How to deal with Serbian President Tomislav Nikolic

Leaders from Slovenia, Croatia, Bosnia and Herzegovina and Macedonia (FYROM) do not attend Nikolic’s inauguration but e.g. former Croatian President Mesic suggested that Nikolic should be given time to coordinate his politics.


Would you say that the inauguration’s boycott is helpful or they are better ways how to communicate with Nikolic?


Natasha Wunsch, Associate Fellow, German Council on Foreign Relations

The intended boycott of Nikolic’s inauguration by a number of regional leaders is understandable given the problematic past of Serbia’s new President. Nikolic was openly in favour of a Greater Serbia and has maintained that this is still a dream, if unrealisable at present. Yet, it may be that Nikolic needs time to adjust to his new presidential role after his long years being in the opposition. I found Croatian President Ivo Josipovic’s moderate reaction to Nikolic’s remarks in the German newspaper FAZ admirable and I agree with Mesic that it would be advisable to other regional leaders to grant Nikolic the benefit of the doubt at the beginning. This is more likely to contribute to a moderation of his positions than an open confrontation at the occasion of his inauguration.

Eric GordySenior Lecturer, School of Slavonic and East European Studies, University College London

Mr Nikolić comes into office greeted by concern, because of his association with the Milošević regime and, until 2008, with an extremist political party with a programme that threatened neighbouring states and a record of association with crime. The breakaway party he formed four years ago has adopted a different set of positions, but there is suspicion that Mr Nikolić remains closer to the politics he grew out of than the one he stepped into.

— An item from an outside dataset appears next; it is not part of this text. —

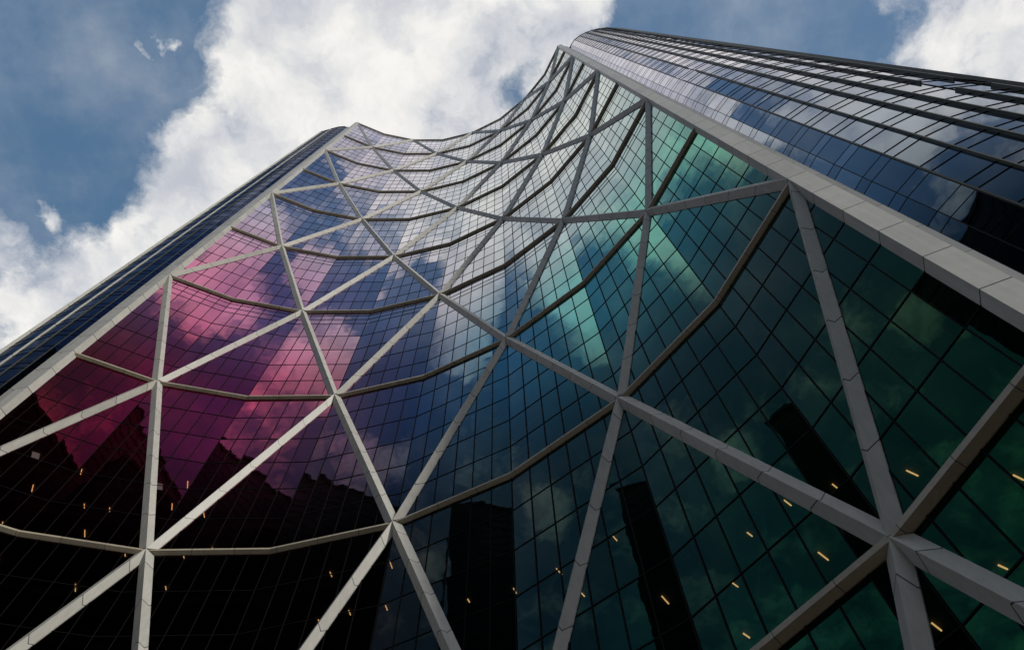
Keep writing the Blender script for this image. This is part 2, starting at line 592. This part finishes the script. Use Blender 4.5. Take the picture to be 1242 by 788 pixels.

His early statements on Srebrenica, on Vukovar, on territorial disputes involving Russia, seemed to confirm people’s fears. They may indicate an intent to reawaken old disputes, or they may simply represent the inexperience of a person who has done a lot of campaigning but has never held a position of public responsibility before. Regional leaders are avoiding his inauguration to give a symbolic warning that they do not want the fragile stability they have built over time interrupted.

On the one hand, their refusal to attend the inauguration sends a strong message and could well encourage Mr Nikolić to be more temperate in his comments. On the other hand, there is the risk of encouraging resentment in Serbia, which could lead some politicians to conclude that there is domestic profit in international confrontation. I would say that on balance the unified position of the leaders in the region is useful. It demonstrates a shared interest and it could encourage the new government to keep Mr Nikolić under control. But this public gesture will only help if it is accompanied by private communication that leads to a gesture of reconciliation.

Kristof Bender, Deputy Chairman, European Stability Initiative

The absence of many heads of state of Serbia’s neighbours from Nikolic’s inauguration is a clear sign that some of his recent statements have not gone down well in neighbouring capitals. All this is not surprising. No one expected that relations between Nikolic and his counterparts in the region would be easy. But I would not overestimate the importance of who attends this ceremony. More important for regional relations will be how Nikolic will act as president in the coming months. Especially important will be if he will show enough pragmatism to tackle – together with the government – Serbia’s remaining regional problems, in particular Kosovo.